The paper preservation specialists of CENCREM made a first exhaustive analysis out of them, and provided an initial proposal on how to deal with each particular document belonging to the Letters Collection.
This work was carried out by Cuban and US specialists, and took place at the documents´ storage room of the “Ernest Hemingway” Museum.
These first preservation and restoration proposals were hand-written on each document by means of a pencil, and were then inserted between those documents considered to be of museum value, estimating the degree of conservation of the paper through a visual examination.
What preservation and restoration procedures were used to accomplish this work?
As we explained to you above, the papers collection contained hand-written and typed documents; but both were signed by their senders.
In the letters´ envelopes usually appeared the senders´ addresses hand-written.
In these cases, it was necessary to carry out some proofs -to know if the document could be washed or not- with the purpose of determining the solubility levels of the inks that were used.
Once this process was over, we then determined if we could employ or not the water treatment.
If the ink used in the document was soluble, we should implement another method based on the bookeeper, which is a chemical procedure, especially prepared to avoid ink displacement.
Those documents being submitted to the water treatment were introduced into a cuvette containing a demineralized water solution plus calcium hydroxide (Ca(OH)2, with a pH ranging between 7 and 8,5. In this way, we could achieve the neutralization and extraction of the paper´s soluble acids, as long as the supporting paper and the inks allowed us to do that. This way, the documents were being deacidified.
After finishing with the water treatment, we continued with the documents drying process.
To do this, we placed the documents on a table, so they appeared between polyester paper sheets (called reemay), then, put some blotting paper and, above this, sheepskin fleece.
The documents, placed like a sandwich, remained slightly pressed between acrylic plates. This way we were able to eliminate kinks and support twists, to accomplish a better extended state at the end of the process, through the use of foldings.
Another procedure we used was the mechanical cleaning of the documents, the elimination of the oxyde that the metal clips left on the paper -which, by the way, was very difficult for us to achieve in many cases.
Besides this, we had to eliminate the tape sticked to some of the documents.

Those documents with damaged edges were strengthened, as well as those areas of the document´s support which had been damaged and blent. Those parts that were seriously damaged or lost, due to the oxydation of the metal clips, were also strengthened with band boosters.
Likewise, we also repaired the parts that were torn, as well as the areas where the support was lost (missing parts of the document).
On the other hand, we kept the form in which the envelopes with letter openers were torn, and reinforced the partial detachments of the papers´ support.
The postage stamps were attached in the original place of the envelopes with methyl cellulose.
It has been a long and complex road, but when you´re blessed by the success, the difficulties don´t matter, neither the complexity of the methods and procedures used in one or another document.
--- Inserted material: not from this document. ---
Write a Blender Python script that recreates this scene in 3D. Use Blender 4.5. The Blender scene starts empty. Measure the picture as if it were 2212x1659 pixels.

The most important thing in this exciting work is the final result obtained by the specialists and technicians working at CENCREM.
We tried, by all means, to avoid losing this Heritage Documentation, but, at the same time, we worked hard to preserve the memory.
That´s why, we decided to transfer these documents to digital support. To do that, we used some optical devices such as the DVD and, later on, we then transferred the images, in the US. to microfilm.
Our goal was not only to achieve the preservation of Hemingway´s collection, but also provide the specialists from different parts of the world access to these documents.
The specialists from the Ernest Hemingway´s Museum of Cuba and from the John F. Kennedy´s Library and Presidential Museum of the US could have access to these documents through the microfilm technique.